What to work on :: Copy every line in which the string "scene" occurs.

Data shown ::
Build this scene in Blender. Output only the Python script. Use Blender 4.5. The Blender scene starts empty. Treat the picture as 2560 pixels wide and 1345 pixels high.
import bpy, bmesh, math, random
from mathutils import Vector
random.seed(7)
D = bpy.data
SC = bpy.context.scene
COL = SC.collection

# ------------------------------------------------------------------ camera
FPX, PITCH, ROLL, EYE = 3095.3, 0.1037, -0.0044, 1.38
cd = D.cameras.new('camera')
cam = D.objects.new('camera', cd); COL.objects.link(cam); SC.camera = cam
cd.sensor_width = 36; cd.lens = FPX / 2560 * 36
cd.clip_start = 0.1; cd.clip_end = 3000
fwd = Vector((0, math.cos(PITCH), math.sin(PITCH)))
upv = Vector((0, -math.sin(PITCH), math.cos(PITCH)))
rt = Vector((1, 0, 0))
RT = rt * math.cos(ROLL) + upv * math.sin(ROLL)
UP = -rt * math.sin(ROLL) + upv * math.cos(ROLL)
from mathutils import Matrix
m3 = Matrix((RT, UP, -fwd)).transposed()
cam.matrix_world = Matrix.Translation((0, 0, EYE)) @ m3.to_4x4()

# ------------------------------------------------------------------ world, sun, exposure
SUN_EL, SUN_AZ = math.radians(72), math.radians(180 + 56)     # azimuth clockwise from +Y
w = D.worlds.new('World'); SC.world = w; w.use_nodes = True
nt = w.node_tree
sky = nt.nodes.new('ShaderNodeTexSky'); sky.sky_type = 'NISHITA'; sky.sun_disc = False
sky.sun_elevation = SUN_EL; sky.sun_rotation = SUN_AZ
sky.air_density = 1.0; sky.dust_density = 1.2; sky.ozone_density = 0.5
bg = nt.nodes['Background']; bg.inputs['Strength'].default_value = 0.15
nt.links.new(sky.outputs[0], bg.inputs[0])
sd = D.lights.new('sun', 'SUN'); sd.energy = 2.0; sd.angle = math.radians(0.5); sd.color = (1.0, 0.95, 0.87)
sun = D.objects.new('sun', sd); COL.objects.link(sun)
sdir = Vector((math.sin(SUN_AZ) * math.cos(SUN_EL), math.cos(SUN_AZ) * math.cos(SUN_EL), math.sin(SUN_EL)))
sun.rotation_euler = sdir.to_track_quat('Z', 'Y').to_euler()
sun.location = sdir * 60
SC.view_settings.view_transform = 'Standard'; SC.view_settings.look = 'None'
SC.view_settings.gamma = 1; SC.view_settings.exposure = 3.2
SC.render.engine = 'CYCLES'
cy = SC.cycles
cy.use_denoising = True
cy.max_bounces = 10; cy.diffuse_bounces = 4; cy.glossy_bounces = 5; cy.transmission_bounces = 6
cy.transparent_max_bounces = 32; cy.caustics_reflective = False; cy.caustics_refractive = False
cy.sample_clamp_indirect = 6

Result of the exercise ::
Build this scene in Blender. Output only the Python script. Use Blender 4.5. The Blender scene starts empty. Treat the picture as 2560 pixels wide and 1345 pixels high.
SC = bpy.context.scene